REQUEST -
From the listing below, copy only the lines running from the line that contains "What Blender Python" to the line that contains "PITCH = math.atan(19 / 1500.0)", both included.

EXTRACTED INFORMATION -
..........
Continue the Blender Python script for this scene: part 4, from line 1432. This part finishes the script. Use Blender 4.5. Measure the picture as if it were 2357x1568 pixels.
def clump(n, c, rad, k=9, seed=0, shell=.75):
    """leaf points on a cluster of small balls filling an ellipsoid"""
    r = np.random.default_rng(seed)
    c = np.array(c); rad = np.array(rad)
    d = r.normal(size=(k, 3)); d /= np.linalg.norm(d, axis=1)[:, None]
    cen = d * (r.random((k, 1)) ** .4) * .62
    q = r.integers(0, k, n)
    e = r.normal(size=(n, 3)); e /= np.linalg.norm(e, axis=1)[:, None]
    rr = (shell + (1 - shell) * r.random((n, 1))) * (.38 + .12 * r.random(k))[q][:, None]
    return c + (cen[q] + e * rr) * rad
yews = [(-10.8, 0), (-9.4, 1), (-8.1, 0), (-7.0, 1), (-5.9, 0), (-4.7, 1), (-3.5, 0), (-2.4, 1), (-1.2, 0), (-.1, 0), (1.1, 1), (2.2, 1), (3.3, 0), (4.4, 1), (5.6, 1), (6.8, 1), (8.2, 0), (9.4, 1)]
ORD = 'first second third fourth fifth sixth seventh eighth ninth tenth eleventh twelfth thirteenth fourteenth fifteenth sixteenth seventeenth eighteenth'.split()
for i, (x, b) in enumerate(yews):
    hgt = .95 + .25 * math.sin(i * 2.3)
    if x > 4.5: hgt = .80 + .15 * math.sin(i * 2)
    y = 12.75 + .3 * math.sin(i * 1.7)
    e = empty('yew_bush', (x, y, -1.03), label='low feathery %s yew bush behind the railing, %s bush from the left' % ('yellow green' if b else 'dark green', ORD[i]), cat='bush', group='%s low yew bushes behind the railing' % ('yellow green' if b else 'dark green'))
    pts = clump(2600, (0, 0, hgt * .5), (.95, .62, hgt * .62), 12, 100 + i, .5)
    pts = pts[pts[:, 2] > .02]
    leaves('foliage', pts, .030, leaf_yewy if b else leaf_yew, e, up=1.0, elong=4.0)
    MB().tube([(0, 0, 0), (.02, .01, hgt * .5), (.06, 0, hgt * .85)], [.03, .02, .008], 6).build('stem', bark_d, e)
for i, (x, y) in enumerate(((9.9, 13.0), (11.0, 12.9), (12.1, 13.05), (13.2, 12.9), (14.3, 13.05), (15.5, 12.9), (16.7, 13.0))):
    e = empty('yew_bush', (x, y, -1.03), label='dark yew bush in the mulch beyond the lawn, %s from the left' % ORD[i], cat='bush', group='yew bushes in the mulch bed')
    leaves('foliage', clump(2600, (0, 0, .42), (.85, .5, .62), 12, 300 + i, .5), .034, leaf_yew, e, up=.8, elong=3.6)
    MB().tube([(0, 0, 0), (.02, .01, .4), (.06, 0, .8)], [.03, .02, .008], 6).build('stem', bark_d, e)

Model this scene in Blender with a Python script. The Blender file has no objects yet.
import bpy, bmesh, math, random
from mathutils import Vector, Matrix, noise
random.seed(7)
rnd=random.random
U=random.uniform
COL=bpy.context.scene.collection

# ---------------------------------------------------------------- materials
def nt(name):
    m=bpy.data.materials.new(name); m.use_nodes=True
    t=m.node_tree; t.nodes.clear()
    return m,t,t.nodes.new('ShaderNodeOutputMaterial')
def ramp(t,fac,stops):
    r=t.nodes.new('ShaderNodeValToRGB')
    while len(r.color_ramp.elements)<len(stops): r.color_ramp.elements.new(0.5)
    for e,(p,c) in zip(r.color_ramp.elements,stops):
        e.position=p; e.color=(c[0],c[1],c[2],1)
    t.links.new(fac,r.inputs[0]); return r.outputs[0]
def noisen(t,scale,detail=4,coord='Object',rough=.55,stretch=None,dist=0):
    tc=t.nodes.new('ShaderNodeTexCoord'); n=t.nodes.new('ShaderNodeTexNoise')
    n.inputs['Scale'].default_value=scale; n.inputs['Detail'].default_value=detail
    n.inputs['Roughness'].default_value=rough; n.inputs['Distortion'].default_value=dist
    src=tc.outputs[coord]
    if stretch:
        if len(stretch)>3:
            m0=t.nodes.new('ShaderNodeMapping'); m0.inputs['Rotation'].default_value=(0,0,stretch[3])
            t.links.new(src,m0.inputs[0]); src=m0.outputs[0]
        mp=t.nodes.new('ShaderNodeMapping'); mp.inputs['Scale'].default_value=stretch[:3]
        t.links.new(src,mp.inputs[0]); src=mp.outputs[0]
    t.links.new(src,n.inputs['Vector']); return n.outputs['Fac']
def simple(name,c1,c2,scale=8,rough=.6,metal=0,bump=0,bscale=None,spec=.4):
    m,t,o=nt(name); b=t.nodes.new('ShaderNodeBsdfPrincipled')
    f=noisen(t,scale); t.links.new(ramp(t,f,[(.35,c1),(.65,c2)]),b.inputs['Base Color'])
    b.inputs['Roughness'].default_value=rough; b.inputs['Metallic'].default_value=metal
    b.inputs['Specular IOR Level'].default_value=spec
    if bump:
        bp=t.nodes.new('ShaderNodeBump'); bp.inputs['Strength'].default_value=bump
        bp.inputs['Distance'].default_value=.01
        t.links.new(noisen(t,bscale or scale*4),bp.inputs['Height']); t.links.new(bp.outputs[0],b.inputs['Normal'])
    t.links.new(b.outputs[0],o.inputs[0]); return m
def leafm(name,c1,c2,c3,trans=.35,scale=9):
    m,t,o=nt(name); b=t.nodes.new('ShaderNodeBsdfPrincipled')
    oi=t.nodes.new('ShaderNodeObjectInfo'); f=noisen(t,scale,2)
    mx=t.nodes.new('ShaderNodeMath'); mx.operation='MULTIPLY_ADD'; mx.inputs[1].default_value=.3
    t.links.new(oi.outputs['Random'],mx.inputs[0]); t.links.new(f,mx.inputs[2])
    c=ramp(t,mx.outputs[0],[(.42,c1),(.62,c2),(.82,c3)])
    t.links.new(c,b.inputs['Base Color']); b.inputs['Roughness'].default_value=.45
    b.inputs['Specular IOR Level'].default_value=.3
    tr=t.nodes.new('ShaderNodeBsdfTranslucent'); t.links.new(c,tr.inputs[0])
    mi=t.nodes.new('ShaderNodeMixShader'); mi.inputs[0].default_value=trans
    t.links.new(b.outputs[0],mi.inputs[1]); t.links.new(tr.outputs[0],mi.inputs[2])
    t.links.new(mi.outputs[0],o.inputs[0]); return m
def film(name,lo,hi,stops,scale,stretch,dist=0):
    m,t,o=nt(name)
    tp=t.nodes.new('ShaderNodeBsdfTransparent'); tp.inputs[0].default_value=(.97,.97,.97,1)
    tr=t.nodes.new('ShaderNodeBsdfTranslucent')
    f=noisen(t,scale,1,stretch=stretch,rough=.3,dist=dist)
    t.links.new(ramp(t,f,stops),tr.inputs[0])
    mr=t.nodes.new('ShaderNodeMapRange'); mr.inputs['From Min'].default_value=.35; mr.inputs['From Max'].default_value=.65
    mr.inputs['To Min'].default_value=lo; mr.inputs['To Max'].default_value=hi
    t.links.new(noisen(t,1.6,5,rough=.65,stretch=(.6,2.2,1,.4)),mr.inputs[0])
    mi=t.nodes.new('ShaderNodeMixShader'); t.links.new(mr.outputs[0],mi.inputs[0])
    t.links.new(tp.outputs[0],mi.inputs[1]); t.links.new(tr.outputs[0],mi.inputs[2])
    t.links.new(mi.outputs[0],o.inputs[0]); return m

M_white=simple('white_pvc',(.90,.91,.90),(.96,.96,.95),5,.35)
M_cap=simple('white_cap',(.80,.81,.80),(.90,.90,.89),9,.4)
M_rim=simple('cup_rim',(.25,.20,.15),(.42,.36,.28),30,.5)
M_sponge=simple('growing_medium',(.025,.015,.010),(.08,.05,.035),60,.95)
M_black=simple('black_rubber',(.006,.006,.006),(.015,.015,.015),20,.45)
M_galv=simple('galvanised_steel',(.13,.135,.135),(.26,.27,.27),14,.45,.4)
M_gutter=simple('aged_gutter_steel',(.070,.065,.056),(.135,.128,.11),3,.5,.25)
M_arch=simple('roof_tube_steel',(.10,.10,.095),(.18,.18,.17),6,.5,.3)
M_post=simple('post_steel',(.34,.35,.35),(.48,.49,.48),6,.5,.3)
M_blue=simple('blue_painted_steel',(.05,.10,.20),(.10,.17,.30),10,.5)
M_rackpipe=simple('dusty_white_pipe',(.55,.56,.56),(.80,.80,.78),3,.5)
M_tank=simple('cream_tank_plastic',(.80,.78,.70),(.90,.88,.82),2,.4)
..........
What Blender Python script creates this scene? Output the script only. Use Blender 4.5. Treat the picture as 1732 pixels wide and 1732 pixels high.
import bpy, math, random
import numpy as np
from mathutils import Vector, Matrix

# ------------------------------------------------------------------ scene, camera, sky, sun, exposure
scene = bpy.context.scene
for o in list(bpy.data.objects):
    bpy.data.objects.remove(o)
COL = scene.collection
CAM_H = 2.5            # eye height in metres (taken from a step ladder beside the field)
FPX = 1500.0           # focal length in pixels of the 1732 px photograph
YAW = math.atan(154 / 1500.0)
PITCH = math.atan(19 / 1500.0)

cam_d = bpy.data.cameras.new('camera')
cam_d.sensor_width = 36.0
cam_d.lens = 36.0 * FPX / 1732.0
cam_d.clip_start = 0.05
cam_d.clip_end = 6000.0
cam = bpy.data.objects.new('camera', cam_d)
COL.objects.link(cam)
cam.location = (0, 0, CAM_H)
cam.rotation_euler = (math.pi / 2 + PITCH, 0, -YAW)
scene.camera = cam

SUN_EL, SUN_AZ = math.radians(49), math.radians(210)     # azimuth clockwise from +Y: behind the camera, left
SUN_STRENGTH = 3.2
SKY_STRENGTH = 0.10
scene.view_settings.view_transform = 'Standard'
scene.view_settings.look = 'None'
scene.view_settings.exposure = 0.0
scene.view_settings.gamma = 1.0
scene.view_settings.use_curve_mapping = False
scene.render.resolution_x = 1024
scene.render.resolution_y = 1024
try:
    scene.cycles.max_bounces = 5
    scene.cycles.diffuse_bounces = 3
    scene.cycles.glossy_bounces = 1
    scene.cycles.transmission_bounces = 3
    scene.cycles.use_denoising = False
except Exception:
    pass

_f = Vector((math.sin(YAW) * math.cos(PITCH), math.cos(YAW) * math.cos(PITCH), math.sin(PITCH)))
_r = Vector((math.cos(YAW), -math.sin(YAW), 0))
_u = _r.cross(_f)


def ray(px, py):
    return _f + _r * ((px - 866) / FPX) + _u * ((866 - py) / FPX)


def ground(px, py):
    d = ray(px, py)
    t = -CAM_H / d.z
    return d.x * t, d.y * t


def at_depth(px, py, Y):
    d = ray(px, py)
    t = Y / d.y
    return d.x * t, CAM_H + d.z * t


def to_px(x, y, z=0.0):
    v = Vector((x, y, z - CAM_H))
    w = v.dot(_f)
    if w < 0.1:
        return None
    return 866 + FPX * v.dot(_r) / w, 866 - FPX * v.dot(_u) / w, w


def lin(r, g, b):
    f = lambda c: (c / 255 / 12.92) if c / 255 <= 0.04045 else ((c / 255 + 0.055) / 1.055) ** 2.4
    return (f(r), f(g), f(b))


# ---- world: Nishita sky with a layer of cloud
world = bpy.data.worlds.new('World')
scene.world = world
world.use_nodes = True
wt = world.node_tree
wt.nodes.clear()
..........
EXERCISE OUTPUT -
What Blender Python script creates this scene? Output the script only. Use Blender 4.5. Treat the picture as 1732 pixels wide and 1732 pixels high.
import bpy, math, random
import numpy as np
from mathutils import Vector, Matrix

# ------------------------------------------------------------------ scene, camera, sky, sun, exposure
scene = bpy.context.scene
for o in list(bpy.data.objects):
    bpy.data.objects.remove(o)
COL = scene.collection
CAM_H = 2.5            # eye height in metres (taken from a step ladder beside the field)
FPX = 1500.0           # focal length in pixels of the 1732 px photograph
YAW = math.atan(154 / 1500.0)
PITCH = math.atan(19 / 1500.0)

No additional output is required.